**The request:**
Return the first line, the line containing "box('screen',9.25,9.262,13.35,15.65,1.67,2.63,'screen',e)", and every line between them, exactly as they stand.

* BEGIN *

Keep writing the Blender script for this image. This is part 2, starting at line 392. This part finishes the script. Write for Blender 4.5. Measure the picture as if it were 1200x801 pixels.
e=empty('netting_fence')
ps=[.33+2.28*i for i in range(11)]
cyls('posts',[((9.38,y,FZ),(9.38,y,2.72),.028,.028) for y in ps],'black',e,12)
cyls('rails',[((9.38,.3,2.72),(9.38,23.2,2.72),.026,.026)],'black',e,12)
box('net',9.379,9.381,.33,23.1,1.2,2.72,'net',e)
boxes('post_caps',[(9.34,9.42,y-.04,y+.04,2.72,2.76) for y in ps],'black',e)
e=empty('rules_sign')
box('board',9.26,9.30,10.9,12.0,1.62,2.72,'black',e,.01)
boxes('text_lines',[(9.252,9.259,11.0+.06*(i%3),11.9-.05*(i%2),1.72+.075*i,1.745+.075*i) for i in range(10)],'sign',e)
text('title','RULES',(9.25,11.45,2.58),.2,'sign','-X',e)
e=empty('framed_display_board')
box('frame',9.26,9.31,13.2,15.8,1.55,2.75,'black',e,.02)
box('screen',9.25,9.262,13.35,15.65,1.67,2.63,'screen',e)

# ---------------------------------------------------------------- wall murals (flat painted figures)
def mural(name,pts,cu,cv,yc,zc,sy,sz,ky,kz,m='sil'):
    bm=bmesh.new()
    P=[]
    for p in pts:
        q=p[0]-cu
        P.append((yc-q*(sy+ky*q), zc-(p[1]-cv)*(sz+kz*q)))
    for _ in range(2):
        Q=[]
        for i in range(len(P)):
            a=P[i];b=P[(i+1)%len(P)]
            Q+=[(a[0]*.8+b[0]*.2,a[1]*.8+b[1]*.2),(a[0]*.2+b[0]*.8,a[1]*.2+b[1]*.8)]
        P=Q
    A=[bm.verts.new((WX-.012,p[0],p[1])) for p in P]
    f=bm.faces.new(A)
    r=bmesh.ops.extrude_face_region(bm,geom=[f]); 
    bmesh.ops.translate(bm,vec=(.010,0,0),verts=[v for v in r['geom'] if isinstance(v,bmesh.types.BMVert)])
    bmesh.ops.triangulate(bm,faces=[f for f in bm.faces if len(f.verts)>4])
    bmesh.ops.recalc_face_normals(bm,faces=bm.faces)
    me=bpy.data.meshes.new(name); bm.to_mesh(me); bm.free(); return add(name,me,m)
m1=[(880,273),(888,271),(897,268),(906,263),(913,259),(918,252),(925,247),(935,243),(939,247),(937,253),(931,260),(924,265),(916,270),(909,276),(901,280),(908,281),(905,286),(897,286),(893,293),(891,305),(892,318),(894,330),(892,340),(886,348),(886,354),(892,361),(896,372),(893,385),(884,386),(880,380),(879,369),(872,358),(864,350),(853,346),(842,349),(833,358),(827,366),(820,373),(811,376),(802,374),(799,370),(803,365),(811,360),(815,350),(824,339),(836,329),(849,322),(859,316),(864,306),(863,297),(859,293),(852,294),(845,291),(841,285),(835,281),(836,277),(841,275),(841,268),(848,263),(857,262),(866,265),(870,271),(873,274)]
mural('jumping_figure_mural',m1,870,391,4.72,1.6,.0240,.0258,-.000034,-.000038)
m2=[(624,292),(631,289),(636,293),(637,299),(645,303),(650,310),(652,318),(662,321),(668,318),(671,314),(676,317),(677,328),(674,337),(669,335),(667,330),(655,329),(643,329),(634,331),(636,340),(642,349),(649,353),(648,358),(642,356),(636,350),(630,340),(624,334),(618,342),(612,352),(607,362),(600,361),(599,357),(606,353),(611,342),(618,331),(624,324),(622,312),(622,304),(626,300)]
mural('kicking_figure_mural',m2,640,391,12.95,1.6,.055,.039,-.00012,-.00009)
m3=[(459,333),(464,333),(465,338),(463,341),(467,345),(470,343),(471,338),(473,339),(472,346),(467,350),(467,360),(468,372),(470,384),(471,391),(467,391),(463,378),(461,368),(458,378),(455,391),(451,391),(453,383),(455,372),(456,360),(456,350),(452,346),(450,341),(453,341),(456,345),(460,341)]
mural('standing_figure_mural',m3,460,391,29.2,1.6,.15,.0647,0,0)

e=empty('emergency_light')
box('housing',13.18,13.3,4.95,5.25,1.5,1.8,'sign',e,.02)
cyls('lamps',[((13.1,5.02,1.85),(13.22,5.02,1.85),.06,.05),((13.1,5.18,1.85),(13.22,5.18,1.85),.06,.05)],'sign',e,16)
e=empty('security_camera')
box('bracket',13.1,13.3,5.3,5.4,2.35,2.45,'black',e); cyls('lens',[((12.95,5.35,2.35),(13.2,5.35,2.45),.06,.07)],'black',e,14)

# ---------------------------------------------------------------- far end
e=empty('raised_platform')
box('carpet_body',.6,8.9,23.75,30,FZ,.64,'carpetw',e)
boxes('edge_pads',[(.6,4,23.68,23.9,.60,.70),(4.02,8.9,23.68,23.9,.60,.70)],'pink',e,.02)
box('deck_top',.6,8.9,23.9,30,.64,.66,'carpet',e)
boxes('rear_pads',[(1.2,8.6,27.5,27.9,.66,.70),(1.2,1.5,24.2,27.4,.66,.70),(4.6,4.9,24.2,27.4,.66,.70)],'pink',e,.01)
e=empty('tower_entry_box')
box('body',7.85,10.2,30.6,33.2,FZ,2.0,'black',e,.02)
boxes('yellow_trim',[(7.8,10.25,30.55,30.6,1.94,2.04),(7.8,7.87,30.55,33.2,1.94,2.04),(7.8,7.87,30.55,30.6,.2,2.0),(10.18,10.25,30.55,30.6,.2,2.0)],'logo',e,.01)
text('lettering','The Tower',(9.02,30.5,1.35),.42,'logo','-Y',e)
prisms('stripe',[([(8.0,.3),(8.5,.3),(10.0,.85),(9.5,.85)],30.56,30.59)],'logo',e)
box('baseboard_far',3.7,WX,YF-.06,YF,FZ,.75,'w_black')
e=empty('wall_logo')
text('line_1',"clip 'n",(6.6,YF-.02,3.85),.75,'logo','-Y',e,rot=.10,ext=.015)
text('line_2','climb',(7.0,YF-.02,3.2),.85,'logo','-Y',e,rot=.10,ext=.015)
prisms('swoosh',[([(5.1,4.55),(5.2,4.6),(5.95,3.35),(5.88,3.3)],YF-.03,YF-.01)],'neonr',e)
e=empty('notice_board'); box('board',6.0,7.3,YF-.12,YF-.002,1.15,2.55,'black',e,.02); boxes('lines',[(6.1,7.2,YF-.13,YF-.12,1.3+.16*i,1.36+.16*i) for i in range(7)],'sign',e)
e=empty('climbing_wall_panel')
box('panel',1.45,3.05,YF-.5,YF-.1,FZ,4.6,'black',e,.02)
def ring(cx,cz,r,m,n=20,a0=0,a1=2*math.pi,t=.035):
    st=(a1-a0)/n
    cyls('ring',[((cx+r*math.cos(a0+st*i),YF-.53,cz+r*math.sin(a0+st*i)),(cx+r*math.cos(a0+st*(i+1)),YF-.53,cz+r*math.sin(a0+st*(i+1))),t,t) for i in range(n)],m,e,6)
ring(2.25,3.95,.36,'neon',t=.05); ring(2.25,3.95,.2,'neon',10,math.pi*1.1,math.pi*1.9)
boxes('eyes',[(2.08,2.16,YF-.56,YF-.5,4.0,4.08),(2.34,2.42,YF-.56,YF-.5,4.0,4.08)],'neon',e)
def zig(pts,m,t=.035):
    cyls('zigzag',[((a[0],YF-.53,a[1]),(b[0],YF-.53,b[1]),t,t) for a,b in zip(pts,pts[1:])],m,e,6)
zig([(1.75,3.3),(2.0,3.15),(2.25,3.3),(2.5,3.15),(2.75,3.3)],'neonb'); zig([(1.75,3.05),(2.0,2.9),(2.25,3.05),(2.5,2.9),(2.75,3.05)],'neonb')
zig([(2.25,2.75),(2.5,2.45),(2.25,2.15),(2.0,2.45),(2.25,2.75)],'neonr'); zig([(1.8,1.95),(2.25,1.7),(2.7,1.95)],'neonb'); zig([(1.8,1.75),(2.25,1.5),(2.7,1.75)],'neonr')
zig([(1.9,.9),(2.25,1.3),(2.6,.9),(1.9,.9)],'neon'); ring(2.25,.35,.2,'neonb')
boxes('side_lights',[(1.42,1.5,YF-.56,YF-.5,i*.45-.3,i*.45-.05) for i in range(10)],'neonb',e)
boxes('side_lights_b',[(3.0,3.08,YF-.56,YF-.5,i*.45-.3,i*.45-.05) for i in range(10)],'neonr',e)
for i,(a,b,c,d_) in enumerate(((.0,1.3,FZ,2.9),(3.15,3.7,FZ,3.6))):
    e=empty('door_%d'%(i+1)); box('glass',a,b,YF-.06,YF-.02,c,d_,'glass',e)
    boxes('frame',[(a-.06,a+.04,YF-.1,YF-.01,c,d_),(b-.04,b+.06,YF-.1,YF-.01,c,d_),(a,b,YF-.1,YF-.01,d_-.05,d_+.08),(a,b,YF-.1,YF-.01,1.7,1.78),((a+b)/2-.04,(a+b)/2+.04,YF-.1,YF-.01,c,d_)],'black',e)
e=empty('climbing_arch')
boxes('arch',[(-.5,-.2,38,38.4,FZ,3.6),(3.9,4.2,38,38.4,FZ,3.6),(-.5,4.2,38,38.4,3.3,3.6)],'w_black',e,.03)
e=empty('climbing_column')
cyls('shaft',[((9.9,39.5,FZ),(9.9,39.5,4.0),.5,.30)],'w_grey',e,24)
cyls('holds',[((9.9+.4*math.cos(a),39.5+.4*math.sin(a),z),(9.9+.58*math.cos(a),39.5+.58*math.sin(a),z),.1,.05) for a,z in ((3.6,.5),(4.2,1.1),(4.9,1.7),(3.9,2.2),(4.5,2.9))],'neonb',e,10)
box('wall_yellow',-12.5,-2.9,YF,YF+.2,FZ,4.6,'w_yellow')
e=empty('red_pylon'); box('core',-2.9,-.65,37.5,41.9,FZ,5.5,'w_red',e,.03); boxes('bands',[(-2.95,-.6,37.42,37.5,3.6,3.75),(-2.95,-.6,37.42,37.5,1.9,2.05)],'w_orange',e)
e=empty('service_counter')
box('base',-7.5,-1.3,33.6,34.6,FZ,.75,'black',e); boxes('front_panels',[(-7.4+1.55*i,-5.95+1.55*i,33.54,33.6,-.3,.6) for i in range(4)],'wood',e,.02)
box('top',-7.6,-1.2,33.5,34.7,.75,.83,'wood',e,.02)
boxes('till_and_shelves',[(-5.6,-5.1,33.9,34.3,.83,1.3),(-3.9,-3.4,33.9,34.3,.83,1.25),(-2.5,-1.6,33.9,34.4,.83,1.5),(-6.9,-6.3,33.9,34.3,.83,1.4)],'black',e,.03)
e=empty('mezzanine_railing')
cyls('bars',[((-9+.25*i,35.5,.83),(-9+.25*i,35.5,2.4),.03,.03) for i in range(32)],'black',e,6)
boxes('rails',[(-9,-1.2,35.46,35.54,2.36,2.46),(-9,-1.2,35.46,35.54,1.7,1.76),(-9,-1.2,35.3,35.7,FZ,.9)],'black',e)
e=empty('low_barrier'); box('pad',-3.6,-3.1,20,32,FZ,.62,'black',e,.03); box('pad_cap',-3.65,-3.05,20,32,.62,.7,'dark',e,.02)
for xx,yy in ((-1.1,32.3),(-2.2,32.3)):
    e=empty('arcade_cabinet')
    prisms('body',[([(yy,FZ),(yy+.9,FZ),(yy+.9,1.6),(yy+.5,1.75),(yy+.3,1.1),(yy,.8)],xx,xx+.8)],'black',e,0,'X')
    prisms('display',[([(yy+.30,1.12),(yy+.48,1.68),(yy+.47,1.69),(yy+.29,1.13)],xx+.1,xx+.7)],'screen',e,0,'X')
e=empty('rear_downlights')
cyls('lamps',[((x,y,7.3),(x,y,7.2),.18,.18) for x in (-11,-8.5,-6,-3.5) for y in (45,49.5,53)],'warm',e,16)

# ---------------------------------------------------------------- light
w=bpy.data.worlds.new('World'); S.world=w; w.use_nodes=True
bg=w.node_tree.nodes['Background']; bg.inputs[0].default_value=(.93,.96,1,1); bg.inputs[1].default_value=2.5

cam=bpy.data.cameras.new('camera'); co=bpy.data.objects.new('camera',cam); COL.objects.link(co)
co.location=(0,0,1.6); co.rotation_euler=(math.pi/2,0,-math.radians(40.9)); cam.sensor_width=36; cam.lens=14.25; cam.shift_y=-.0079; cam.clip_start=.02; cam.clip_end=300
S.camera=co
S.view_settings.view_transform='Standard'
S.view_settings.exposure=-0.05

* END *

**Result of this exercise:**
Keep writing the Blender script for this image. This is part 2, starting at line 392. This part finishes the script. Write for Blender 4.5. Measure the picture as if it were 1200x801 pixels.
e=empty('netting_fence')
ps=[.33+2.28*i for i in range(11)]
cyls('posts',[((9.38,y,FZ),(9.38,y,2.72),.028,.028) for y in ps],'black',e,12)
cyls('rails',[((9.38,.3,2.72),(9.38,23.2,2.72),.026,.026)],'black',e,12)
box('net',9.379,9.381,.33,23.1,1.2,2.72,'net',e)
boxes('post_caps',[(9.34,9.42,y-.04,y+.04,2.72,2.76) for y in ps],'black',e)
e=empty('rules_sign')
box('board',9.26,9.30,10.9,12.0,1.62,2.72,'black',e,.01)
boxes('text_lines',[(9.252,9.259,11.0+.06*(i%3),11.9-.05*(i%2),1.72+.075*i,1.745+.075*i) for i in range(10)],'sign',e)
text('title','RULES',(9.25,11.45,2.58),.2,'sign','-X',e)
e=empty('framed_display_board')
box('frame',9.26,9.31,13.2,15.8,1.55,2.75,'black',e,.02)
box('screen',9.25,9.262,13.35,15.65,1.67,2.63,'screen',e)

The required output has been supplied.